STATED EXERCISE: Faithfully return all lines, omitting every embedded picture.

STORED DATA:
┌────────

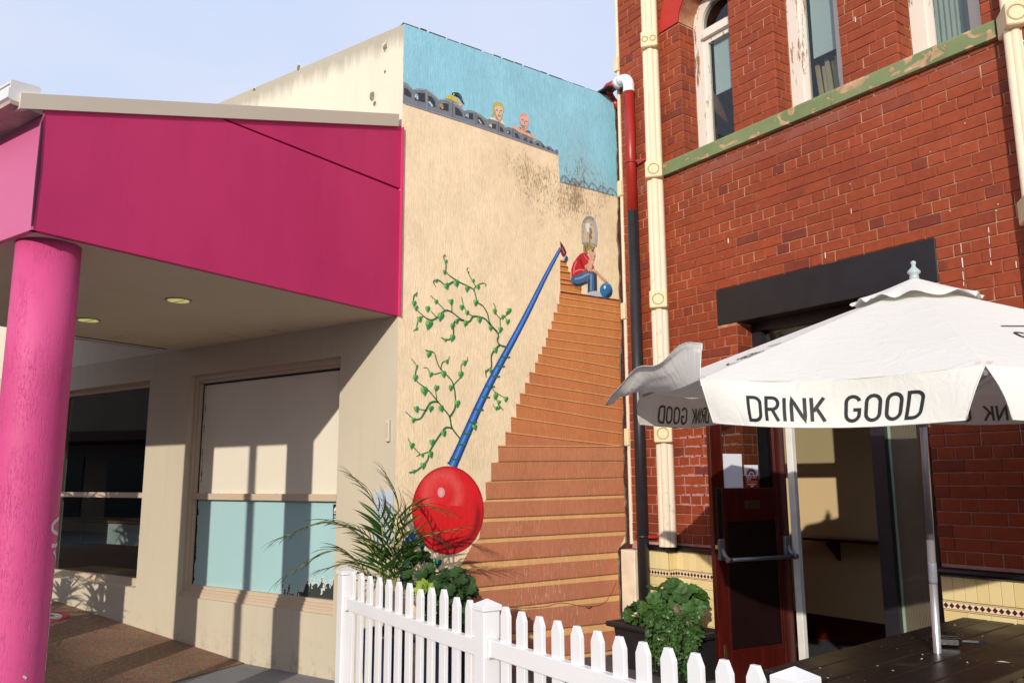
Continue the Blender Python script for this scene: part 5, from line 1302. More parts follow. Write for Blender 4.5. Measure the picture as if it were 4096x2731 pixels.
# interior seen through the doorway
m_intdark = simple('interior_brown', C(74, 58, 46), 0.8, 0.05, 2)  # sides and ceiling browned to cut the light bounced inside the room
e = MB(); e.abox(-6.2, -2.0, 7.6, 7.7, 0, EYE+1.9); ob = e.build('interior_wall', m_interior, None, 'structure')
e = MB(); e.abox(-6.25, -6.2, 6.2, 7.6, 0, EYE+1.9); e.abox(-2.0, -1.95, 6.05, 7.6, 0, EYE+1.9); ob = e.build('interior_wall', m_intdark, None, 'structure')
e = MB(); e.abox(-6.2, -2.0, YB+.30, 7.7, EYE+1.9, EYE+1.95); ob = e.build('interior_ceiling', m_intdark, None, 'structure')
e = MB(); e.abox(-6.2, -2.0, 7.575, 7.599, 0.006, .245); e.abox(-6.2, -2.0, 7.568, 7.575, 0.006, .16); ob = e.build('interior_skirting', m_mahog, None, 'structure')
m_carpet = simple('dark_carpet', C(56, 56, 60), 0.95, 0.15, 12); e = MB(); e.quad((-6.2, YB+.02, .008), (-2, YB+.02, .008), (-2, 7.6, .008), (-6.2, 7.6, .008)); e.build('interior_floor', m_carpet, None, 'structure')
sh = MB(); sh.bbox((-5.22, 7.32, EYE-.60), (1.6, 0, 0), (0, .26, 0), (0, 0, .03), .004)
shf = sh.build('drinks_shelf', m_mahog); label(shf, 'narrow mahogany shelf on the cream wall inside the doorway', 'shelf')
for x in (-5.0, -4.2): 
    e = MB(); e.prism([(7.575, EYE-.61), (7.36, EYE-.61), (7.575, EYE-.80)], x, x+.03, lambda y, z, h: (h, y, z)); e.build('bracket', m_mahog, shf)
# ------------------------------------------------------------------ lettering from strokes (cap height 1)
def arcp(cx, cy, rx, ry, a0, a1, n=8): return [(cx+rx*math.cos(math.radians(a0+(a1-a0)*i/n)), cy+ry*math.sin(math.radians(a0+(a1-a0)*i/n))) for i in range(n+1)]
GL = {
 'D': (.50, [[(0, 0), (0, 1), (.22, 1)]+arcp(.22, .74, .28, .26, 90, 0, 6)+arcp(.22, .26, .28, .26, 0, -90, 6)+[(0, 0)]]),
 'R': (.48, [[(0, 0), (0, 1), (.24, 1)]+arcp(.24, .75, .24, .25, 90, -90, 10)+[(0, .5)], [(.24, .5), (.48, 0)]]),
 'I': (.02, [[(0, 0), (0, 1)]]), 'N': (.50, [[(0, 0), (0, 1), (.5, 0), (.5, 1)]]),
 'K': (.48, [[(0, 0), (0, 1)], [(.46, 1), (.05, .42)], [(.17, .56), (.48, 0)]]),
 'G': (.50, [arcp(.25, .74, .25, .26, 15, 180, 8)+arcp(.25, .26, .25, .26, 180, 360, 8)+[(.5, .45), (.27, .45)]]),
 'O': (.50, [arcp(.25, .74, .25, .26, 0, 180, 8)+arcp(.25, .26, .25, .26, 180, 360, 8)+[(.5, .74)]]),
 'A': (.52, [[(0, 0), (.26, 1), (.52, 0)], [(.09, .34), (.43, .34)]]), 'Z': (.44, [[(0, 1), (.44, 1), (0, 0), (.44, 0)]]),
 'C': (.48, [arcp(.25, .74, .25, .26, 20, 180, 8)+arcp(.25, .26, .25, .26, 180, 340, 8)]), 'Y': (.5, [[(0, 1), (.25, .5), (.5, 1)], [(.25, .5), (.25, 0)]]),
 'T': (.46, [[(0, 1), (.46, 1)], [(.23, 1), (.23, 0)]]), 'W': (.7, [[(0, 1), (.18, 0), (.35, .7), (.52, 0), (.7, 1)]]), 'U': (.5, [[(0, 1), (0, .25)]+arcp(.25, .25, .25, .25, 180, 360, 8)+[(.5, 1)]]),
 'P': (.46, [[(0, 0), (0, 1), (.22, 1)]+arcp(.22, .75, .24, .25, 90, -90, 8)+[(0, .5)]]), '-': (.3, [[(0, .5), (.3, .5)]]), ' ': (.28, []),
 'S': (.46, [arcp(.23, .75, .22, .25, 30, 270, 8)+arcp(.23, .25, .22, .25, 90, -150, 8)]), 'E': (.42, [[(.42, 1), (0, 1), (0, 0), (.42, 0)], [(0, .5), (.36, .5)]]), 'M': (.6, [[(0, 0), (0, 1), (.3, .3), (.6, 1), (.6, 0)]]), 'L': (.4, [[(0, 1), (0, 0), (.4, 0)]]), 'H': (.48, [[(0, 0), (0, 1)], [(.48, 0), (.48, 1)], [(0, .5), (.48, .5)]]),
}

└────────

TASK ANSWER:
Continue the Blender Python script for this scene: part 5, from line 1302. More parts follow. Write for Blender 4.5. Measure the picture as if it were 4096x2731 pixels.
# interior seen through the doorway
m_intdark = simple('interior_brown', C(74, 58, 46), 0.8, 0.05, 2)  # sides and ceiling browned to cut the light bounced inside the room
e = MB(); e.abox(-6.2, -2.0, 7.6, 7.7, 0, EYE+1.9); ob = e.build('interior_wall', m_interior, None, 'structure')
e = MB(); e.abox(-6.25, -6.2, 6.2, 7.6, 0, EYE+1.9); e.abox(-2.0, -1.95, 6.05, 7.6, 0, EYE+1.9); ob = e.build('interior_wall', m_intdark, None, 'structure')
e = MB(); e.abox(-6.2, -2.0, YB+.30, 7.7, EYE+1.9, EYE+1.95); ob = e.build('interior_ceiling', m_intdark, None, 'structure')
e = MB(); e.abox(-6.2, -2.0, 7.575, 7.599, 0.006, .245); e.abox(-6.2, -2.0, 7.568, 7.575, 0.006, .16); ob = e.build('interior_skirting', m_mahog, None, 'structure')
m_carpet = simple('dark_carpet', C(56, 56, 60), 0.95, 0.15, 12); e = MB(); e.quad((-6.2, YB+.02, .008), (-2, YB+.02, .008), (-2, 7.6, .008), (-6.2, 7.6, .008)); e.build('interior_floor', m_carpet, None, 'structure')
sh = MB(); sh.bbox((-5.22, 7.32, EYE-.60), (1.6, 0, 0), (0, .26, 0), (0, 0, .03), .004)
shf = sh.build('drinks_shelf', m_mahog); label(shf, 'narrow mahogany shelf on the cream wall inside the doorway', 'shelf')
for x in (-5.0, -4.2): 
    e = MB(); e.prism([(7.575, EYE-.61), (7.36, EYE-.61), (7.575, EYE-.80)], x, x+.03, lambda y, z, h: (h, y, z)); e.build('bracket', m_mahog, shf)
# ------------------------------------------------------------------ lettering from strokes (cap height 1)
def arcp(cx, cy, rx, ry, a0, a1, n=8): return [(cx+rx*math.cos(math.radians(a0+(a1-a0)*i/n)), cy+ry*math.sin(math.radians(a0+(a1-a0)*i/n))) for i in range(n+1)]
GL = {
 'D': (.50, [[(0, 0), (0, 1), (.22, 1)]+arcp(.22, .74, .28, .26, 90, 0, 6)+arcp(.22, .26, .28, .26, 0, -90, 6)+[(0, 0)]]),
 'R': (.48, [[(0, 0), (0, 1), (.24, 1)]+arcp(.24, .75, .24, .25, 90, -90, 10)+[(0, .5)], [(.24, .5), (.48, 0)]]),
 'I': (.02, [[(0, 0), (0, 1)]]), 'N': (.50, [[(0, 0), (0, 1), (.5, 0), (.5, 1)]]),
 'K': (.48, [[(0, 0), (0, 1)], [(.46, 1), (.05, .42)], [(.17, .56), (.48, 0)]]),
 'G': (.50, [arcp(.25, .74, .25, .26, 15, 180, 8)+arcp(.25, .26, .25, .26, 180, 360, 8)+[(.5, .45), (.27, .45)]]),
 'O': (.50, [arcp(.25, .74, .25, .26, 0, 180, 8)+arcp(.25, .26, .25, .26, 180, 360, 8)+[(.5, .74)]]),
 'A': (.52, [[(0, 0), (.26, 1), (.52, 0)], [(.09, .34), (.43, .34)]]), 'Z': (.44, [[(0, 1), (.44, 1), (0, 0), (.44, 0)]]),
 'C': (.48, [arcp(.25, .74, .25, .26, 20, 180, 8)+arcp(.25, .26, .25, .26, 180, 340, 8)]), 'Y': (.5, [[(0, 1), (.25, .5), (.5, 1)], [(.25, .5), (.25, 0)]]),
 'T': (.46, [[(0, 1), (.46, 1)], [(.23, 1), (.23, 0)]]), 'W': (.7, [[(0, 1), (.18, 0), (.35, .7), (.52, 0), (.7, 1)]]), 'U': (.5, [[(0, 1), (0, .25)]+arcp(.25, .25, .25, .25, 180, 360, 8)+[(.5, 1)]]),
 'P': (.46, [[(0, 0), (0, 1), (.22, 1)]+arcp(.22, .75, .24, .25, 90, -90, 8)+[(0, .5)]]), '-': (.3, [[(0, .5), (.3, .5)]]), ' ': (.28, []),
 'S': (.46, [arcp(.23, .75, .22, .25, 30, 270, 8)+arcp(.23, .25, .22, .25, 90, -150, 8)]), 'E': (.42, [[(.42, 1), (0, 1), (0, 0), (.42, 0)], [(0, .5), (.36, .5)]]), 'M': (.6, [[(0, 0), (0, 1), (.3, .3), (.6, 1), (.6, 0)]]), 'L': (.4, [[(0, 1), (0, 0), (.4, 0)]]), 'H': (.48, [[(0, 0), (0, 1)], [(.48, 0), (.48, 1)], [(0, .5), (.48, .5)]]),
}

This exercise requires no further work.